Du mobilier archéologique inédit
Quelques vitrines exposaient du mobilier archéologique jamais présenté au public jusqu’à présent, telle que la semelle en cuire cloutée découverte en 2004 dans les fondations de l’arc romain, ou une amphore africaine du IVe siècle dans laquelle l’archéologue a exhumé les restes d’un enfant lors d’une fouille sur la rue Massiou. Outre des céramiques funéraires, les restes d'un seau de puits, une intaille en pâte de verre, une clé, une fibule, un petit autel calcaire, on pouvait aussi découvrir les fragments d’une plaque de marbre évoquant un mystérieux CAIVS, mise au jour dans les niveaux antiques de la fouille de La Providence ou encore les fragments d'une très rare bouteille en verre à usage aristocratique, découverts dans un dépotoir carolingien, prouvant l'existence d'un château sur les hauteurs de la ville dès le haut moyen-âge.
Un point de vue scientifique
Si tout le monde se rejoint sur la nécessité de la création d'un véritable musée archéologique à Saintes pour y exposer toutes ces richesses, les points de vus divergent sur la façon de le faire. L'association Médiactions met en avant un point de vue touristique en militant auprès des élus et des habitants pour qu'il se fasse sur le site Saint-Louis (collectif disponible sur ce lien). Une réunion d'étape est d'ailleurs prévue le 21 octobre pour faire le point sur ce dossier. Selon l'archéologue Jean-Philippe Baigl, Médiactions prend le problème à l’envers. « Avant de se poser la question de l’endroit où installer le musée, il faudrait travailler sur le fond et se poser la question du contenu.

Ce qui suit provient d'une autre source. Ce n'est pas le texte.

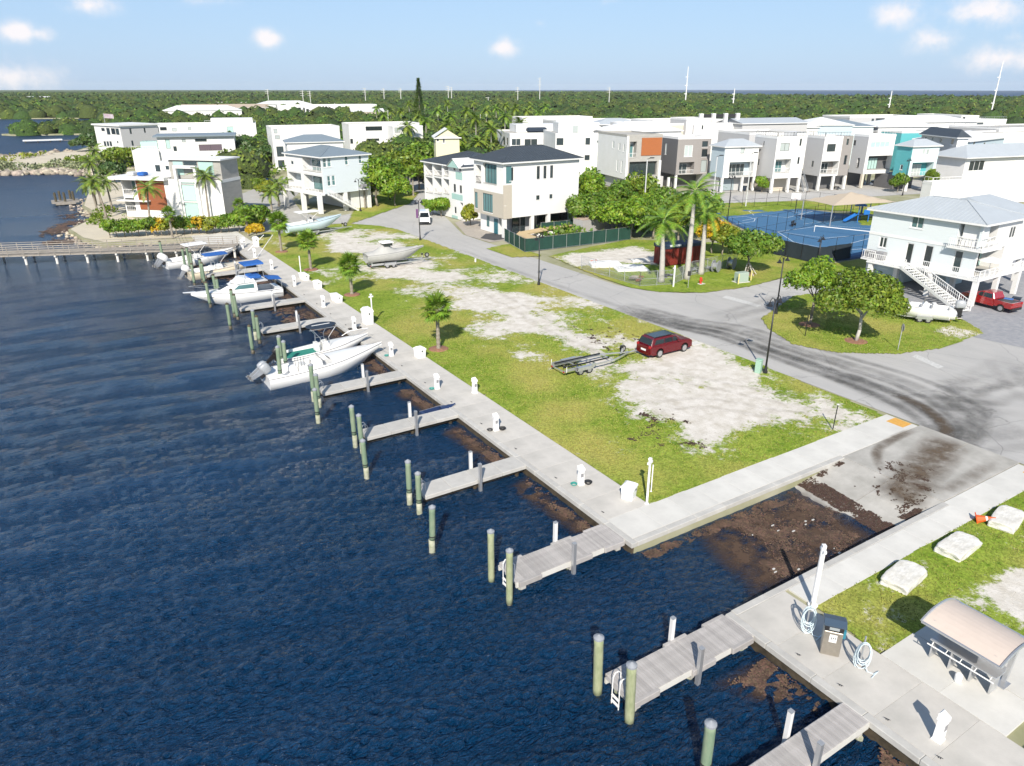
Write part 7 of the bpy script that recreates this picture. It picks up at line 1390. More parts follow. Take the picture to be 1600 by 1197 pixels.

Les richesses archéologiques sont importantes à Saintes, il faut en premier lieu savoir ce qu’on souhaite en faire, ce qu’on souhaite mettre en avant et comment on a envie de le préserver, avant de savoir où les exposer ». Un point de vue scientifique pas forcément compatible avec celui des associations militantes.
En attendant, l'archéologue avoue être agréablement surpris du nombre important de visiteurs durant le week-end des Journées du Patrimoine, preuve selon lui de l’intérêt du public pour découvrir notre riche histoire, peut-être un indicateur du succès à venir du futur musée archéologique.
Les étapes avant un nouveau musée
Concernant la création d'un nouvel espace muséal, un document d’orientation scientifique et culturel va être réalisé, première étape indispensable, ainsi que la création d’un centre de conservation qui sera aménagé dans l’ancien magasin Lidl que la Ville vient d’acquérir. Ce bâtiment commercial de plus de 1300 m², idéalement situé au bout de l’avenue de Nivelles, à proximité de la rocade, a été négocié à 750 000 €, montant inférieur à l’estimation des Domaines. « L’avantage, précisait le Maire Bruno Drapron lors du conseil municipal du 19 mai, c’est que le bâtiment est déjà construit. On se saisit de l’opportunité pour pouvoir avancer rapidement pour l’aménagement du Centre de Conservation et d’Etude (CCE) ». Les études indiqueraient que l'ensemble des collections stockées à Lormont, à la Trocante, mais aussi les beaux-arts conservés au Présidial pourraient y être accueillies. Des travaux d’adaptation seront à prévoir, mais bien moins coûteux que le réaménagement de l’ancienne Trocante initialement prévu. Un scanner dernière génération avait également été évoqué pour numériser en 3D l'ensemble des collections lapidaires, en partenariat avec le CNRS, l'Université Bordeaux-Montaigne et la DRAC, et ainsi accélérer le dossier du musée.